Wednesday, 14 December 2011

Book of Sand

Thoughts on the Book of Sand.

This occurred to me: open the book on a certain page, shut the page again, and you will never again be able to open at your earlier page. More: the pages cannot be numbered--there are an infinite number of them between the front and back boards; which means that, open it roughly in the middle, there are an infinite number of pages on either side.

But (and this is the part that troubles my head): let's say the book is an inch thick, and you took a half-inch paintbrush and painted the ends of the first half of the stack of pages gold. Afterwards, and whilst it would still be perfectly impossible for you to open the book at the same page twice, you could be 100% sure of opening the book in the first half. This puzzles me, because it suggest (counterintuitively) that it is possible to narrow down an infinite range of options. My sense is that this is no paradox: that half of infinity if still infinity, but it feels weird. It prompts me to ask: how far is it possible to narrow things down like this?

3 comments:

Mahendra Singh said...

An inversion upon Zeno's paradox of Achilles and the Tortoise … perhaps one could be embedded within the other for even more dizzying fun?

Gareth Rees said...

You've hit upon one of the foundational difficulties in set theory, which is solved by the concept of measure.

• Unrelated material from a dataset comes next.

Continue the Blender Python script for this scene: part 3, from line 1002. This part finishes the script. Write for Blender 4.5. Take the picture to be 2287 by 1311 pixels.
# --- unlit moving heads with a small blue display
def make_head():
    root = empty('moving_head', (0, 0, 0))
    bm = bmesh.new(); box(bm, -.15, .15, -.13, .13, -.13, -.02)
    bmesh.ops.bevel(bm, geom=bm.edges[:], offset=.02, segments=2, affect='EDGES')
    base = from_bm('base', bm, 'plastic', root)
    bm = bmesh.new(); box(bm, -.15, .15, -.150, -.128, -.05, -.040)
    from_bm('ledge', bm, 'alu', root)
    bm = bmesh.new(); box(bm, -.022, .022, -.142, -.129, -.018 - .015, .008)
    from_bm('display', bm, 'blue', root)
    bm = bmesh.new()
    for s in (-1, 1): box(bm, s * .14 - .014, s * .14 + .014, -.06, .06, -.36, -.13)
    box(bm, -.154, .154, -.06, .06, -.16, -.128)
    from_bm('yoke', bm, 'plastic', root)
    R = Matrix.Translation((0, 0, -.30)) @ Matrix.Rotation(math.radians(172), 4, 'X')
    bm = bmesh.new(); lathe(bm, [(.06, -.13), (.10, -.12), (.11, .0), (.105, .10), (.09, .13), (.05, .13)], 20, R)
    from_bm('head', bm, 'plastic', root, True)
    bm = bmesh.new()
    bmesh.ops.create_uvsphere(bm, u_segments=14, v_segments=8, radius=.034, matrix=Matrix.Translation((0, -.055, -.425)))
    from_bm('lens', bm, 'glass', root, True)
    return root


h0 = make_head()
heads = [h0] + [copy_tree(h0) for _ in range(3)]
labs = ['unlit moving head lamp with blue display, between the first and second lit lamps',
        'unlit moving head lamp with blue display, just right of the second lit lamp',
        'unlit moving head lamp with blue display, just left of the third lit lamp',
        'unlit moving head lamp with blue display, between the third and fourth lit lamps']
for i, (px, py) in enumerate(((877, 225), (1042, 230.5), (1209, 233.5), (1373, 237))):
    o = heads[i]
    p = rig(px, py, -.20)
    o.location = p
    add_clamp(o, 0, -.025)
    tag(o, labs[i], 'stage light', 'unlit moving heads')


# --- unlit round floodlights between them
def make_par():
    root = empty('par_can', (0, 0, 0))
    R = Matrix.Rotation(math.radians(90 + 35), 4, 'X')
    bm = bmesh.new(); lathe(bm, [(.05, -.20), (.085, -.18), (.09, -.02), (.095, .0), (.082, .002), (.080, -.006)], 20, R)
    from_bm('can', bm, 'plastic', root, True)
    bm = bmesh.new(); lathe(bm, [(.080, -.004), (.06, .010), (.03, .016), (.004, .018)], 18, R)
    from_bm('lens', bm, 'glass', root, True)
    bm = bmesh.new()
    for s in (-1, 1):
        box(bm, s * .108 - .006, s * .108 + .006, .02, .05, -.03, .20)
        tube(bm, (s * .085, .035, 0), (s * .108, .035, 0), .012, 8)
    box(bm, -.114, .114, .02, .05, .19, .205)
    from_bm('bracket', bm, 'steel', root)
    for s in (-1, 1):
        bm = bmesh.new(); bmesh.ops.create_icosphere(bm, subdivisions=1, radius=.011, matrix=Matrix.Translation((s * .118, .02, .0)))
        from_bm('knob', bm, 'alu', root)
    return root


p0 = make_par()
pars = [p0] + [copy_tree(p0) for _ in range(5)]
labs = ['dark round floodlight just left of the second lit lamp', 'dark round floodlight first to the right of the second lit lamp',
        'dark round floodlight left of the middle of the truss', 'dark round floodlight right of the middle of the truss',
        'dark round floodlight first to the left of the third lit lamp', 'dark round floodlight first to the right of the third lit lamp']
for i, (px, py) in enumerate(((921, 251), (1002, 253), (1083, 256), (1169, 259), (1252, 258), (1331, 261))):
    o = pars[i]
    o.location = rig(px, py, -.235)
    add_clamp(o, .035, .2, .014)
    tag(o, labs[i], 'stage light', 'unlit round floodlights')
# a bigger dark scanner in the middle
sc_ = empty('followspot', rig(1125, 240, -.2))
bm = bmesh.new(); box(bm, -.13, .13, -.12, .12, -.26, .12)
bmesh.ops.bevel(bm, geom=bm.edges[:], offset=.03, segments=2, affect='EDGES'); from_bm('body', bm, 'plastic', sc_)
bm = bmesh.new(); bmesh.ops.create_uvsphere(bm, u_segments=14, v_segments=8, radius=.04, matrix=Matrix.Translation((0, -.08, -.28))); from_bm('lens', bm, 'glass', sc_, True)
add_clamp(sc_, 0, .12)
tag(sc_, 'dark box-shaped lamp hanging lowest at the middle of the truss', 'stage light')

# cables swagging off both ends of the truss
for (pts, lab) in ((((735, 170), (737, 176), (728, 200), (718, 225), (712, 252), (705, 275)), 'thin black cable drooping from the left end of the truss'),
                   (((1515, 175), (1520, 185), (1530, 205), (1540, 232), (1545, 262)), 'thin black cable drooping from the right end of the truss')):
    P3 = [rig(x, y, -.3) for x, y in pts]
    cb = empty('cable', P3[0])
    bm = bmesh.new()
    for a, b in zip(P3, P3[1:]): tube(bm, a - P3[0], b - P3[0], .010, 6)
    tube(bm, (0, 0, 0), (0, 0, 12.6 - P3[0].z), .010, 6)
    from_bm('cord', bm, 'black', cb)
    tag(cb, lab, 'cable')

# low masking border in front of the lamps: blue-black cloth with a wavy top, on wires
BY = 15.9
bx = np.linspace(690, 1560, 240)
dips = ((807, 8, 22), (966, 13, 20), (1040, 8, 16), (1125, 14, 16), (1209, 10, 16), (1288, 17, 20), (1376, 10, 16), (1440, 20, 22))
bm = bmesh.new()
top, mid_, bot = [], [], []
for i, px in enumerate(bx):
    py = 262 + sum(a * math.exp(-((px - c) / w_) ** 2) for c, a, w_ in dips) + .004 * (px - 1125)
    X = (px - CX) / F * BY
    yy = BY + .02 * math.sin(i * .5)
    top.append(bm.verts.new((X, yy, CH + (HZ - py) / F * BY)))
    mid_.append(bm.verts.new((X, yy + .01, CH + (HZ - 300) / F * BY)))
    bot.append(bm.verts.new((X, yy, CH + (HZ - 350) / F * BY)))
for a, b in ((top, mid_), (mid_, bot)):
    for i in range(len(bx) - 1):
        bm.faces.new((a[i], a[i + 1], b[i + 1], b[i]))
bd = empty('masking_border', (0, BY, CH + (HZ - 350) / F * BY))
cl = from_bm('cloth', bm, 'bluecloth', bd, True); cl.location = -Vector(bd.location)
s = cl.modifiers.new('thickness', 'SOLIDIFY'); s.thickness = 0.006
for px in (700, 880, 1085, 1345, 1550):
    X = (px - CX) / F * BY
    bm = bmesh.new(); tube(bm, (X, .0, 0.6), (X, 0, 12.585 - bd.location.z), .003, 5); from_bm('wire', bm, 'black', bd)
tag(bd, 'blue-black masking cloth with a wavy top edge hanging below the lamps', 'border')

Sadly, the Wikipedia article is a bit high-level, so I'll sketch the background for you.

One of the breakthroughs in the analysis of real numbers is the idea that you can think of a numerical interval (like the interval between 0 to 1) as a set consisting of the numbers in that interval, instead of (as before) some kind of geometrical object like a line segment.

You can do lots of things with set-theoretic approach, but there's a stumbling block: you need to be able to reconstruct the notion of the length of an interval, which was straightforward in the geometric framework, but not so much in the set-theoretic framework, because an interval is an infinite set, and for infinite sets the notion of size is tricky, as witnessed by the paradoxes of set theory such as Galileo's paradox of square numbers, or Aristotle's paradox of the wheel.

"Measures" are ways of assigning "sizes" to sets of real numbers that act like lengths for intervals, but extend to much wider ranges of sets. There are lots of different kinds of measure: Lebesgue measure is one of the simplest (and historically one of the earliest).

Measure solves your Book of Sand conundrum: your gold-painted subset of the book may have an infinite number of pages, but it only has half the measure of the whole book.